◆ DATA:
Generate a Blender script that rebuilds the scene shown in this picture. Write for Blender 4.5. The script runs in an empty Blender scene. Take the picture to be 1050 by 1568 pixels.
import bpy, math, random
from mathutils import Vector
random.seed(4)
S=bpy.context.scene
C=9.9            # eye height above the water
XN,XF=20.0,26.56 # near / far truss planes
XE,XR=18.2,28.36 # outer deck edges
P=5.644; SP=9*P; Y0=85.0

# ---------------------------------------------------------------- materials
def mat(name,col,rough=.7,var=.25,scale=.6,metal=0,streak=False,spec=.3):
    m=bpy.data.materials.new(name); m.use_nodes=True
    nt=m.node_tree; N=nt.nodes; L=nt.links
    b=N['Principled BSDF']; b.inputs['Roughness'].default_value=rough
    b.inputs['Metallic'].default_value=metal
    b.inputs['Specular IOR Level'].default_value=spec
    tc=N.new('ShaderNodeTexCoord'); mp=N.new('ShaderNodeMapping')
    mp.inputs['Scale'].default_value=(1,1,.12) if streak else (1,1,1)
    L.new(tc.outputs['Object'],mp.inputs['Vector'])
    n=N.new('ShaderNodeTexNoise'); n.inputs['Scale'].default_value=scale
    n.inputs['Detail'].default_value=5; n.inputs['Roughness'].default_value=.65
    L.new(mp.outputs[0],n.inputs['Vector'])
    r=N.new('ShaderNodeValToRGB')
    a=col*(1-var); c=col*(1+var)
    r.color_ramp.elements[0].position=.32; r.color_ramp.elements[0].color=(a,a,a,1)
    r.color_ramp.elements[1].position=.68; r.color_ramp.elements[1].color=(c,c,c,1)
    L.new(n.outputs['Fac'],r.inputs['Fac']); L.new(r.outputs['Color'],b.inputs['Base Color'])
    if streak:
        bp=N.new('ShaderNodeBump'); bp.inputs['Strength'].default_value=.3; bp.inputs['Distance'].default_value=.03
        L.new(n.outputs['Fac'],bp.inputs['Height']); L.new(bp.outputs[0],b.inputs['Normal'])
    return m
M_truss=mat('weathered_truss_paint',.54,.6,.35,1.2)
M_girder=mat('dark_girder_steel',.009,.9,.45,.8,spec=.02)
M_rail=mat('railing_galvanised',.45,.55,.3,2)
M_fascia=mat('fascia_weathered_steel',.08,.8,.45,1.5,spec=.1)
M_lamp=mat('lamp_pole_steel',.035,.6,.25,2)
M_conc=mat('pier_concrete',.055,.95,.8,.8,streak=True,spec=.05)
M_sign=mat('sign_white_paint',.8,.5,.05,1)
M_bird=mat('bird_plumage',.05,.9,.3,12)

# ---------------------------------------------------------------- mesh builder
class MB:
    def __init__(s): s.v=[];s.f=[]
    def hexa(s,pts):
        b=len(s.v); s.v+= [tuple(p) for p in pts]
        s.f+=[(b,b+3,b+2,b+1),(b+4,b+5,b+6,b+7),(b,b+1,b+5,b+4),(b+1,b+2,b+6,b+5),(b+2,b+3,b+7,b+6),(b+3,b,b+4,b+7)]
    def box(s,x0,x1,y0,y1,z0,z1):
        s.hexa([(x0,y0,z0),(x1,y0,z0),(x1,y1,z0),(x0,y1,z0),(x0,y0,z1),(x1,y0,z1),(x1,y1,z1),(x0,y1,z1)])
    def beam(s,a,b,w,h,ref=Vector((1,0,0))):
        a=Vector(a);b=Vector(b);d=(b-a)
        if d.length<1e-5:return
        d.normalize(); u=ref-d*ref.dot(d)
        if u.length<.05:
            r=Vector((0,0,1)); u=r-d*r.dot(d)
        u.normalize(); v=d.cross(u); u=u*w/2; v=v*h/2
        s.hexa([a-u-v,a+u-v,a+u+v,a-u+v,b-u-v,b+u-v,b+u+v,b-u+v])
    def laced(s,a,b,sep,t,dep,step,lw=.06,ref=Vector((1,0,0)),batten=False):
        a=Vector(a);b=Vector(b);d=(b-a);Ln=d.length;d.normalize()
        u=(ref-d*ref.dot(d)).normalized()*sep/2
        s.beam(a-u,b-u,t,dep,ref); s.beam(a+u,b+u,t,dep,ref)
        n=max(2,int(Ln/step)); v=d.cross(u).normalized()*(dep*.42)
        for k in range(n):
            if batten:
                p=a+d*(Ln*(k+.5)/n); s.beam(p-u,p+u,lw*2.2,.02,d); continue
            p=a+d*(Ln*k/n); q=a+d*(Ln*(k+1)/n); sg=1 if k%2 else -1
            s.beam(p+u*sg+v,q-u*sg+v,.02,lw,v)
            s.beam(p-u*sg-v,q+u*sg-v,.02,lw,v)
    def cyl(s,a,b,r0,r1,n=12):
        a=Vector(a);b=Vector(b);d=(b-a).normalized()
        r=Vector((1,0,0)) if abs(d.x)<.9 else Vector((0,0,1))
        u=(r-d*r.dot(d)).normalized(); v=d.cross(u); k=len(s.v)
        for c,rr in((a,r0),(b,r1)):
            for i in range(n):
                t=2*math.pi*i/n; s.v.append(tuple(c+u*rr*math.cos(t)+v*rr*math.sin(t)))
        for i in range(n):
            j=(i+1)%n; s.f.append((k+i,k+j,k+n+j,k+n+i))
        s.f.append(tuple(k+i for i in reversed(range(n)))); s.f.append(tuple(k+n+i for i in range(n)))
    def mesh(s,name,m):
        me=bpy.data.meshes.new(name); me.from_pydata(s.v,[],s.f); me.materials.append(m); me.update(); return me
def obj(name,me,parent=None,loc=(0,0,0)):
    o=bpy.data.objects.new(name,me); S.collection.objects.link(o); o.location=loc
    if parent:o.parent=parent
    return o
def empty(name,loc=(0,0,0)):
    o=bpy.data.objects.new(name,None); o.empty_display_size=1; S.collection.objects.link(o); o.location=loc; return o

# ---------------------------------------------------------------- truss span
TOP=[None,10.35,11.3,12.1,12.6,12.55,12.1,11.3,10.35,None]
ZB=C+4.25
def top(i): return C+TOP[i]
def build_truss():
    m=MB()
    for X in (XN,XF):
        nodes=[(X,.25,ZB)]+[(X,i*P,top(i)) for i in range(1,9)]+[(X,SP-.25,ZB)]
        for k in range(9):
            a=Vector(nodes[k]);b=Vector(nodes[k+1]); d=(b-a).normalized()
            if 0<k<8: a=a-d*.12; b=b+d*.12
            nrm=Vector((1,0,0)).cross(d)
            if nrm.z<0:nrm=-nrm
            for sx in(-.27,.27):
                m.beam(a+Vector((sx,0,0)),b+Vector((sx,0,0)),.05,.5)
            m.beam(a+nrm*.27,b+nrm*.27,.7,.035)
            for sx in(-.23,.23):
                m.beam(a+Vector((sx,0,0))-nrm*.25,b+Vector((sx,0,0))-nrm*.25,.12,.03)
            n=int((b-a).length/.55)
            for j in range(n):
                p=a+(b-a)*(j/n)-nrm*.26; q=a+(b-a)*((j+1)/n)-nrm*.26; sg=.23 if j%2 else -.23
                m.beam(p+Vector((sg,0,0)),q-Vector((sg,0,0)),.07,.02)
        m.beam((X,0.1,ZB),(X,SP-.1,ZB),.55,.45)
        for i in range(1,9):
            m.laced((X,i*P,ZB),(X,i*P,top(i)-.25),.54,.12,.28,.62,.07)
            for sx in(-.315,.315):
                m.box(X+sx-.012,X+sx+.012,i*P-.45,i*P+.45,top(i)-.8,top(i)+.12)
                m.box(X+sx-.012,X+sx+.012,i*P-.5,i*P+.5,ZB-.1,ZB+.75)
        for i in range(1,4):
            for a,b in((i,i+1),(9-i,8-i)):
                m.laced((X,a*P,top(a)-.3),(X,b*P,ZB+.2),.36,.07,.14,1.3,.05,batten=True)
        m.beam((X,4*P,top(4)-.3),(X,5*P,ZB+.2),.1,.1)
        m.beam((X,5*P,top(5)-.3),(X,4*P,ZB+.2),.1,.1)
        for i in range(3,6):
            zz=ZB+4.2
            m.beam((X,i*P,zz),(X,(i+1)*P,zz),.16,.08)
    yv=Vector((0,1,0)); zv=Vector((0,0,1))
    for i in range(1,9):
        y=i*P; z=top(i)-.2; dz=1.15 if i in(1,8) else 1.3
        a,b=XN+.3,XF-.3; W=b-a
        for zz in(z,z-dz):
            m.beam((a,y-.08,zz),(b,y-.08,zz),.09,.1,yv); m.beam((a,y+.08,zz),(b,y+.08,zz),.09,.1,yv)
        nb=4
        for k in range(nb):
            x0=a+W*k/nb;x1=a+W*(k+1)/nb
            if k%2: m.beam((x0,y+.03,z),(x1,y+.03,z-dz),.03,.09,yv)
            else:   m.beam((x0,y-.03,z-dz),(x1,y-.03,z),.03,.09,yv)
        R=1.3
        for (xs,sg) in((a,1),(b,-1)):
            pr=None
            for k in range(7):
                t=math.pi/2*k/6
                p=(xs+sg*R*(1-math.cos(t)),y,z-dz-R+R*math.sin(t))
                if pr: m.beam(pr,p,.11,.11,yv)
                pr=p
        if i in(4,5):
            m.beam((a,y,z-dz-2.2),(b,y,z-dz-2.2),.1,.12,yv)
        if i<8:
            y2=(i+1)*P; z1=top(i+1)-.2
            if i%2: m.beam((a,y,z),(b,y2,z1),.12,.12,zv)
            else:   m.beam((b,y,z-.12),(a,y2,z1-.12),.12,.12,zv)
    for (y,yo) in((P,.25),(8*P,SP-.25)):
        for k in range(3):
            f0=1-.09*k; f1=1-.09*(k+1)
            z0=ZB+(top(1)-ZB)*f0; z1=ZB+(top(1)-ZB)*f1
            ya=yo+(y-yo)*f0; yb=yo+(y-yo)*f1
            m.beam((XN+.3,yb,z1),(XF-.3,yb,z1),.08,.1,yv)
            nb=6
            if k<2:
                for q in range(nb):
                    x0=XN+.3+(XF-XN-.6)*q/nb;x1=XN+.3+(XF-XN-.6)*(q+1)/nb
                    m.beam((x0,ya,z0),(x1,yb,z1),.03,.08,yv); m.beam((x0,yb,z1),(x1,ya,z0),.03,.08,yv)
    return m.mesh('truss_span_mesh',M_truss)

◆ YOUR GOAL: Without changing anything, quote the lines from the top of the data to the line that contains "P=5.644; SP=9*P; Y0=85.0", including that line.

◆ FINISHED EXERCISE:
Generate a Blender script that rebuilds the scene shown in this picture. Write for Blender 4.5. The script runs in an empty Blender scene. Take the picture to be 1050 by 1568 pixels.
import bpy, math, random
from mathutils import Vector
random.seed(4)
S=bpy.context.scene
C=9.9            # eye height above the water
XN,XF=20.0,26.56 # near / far truss planes
XE,XR=18.2,28.36 # outer deck edges
P=5.644; SP=9*P; Y0=85.0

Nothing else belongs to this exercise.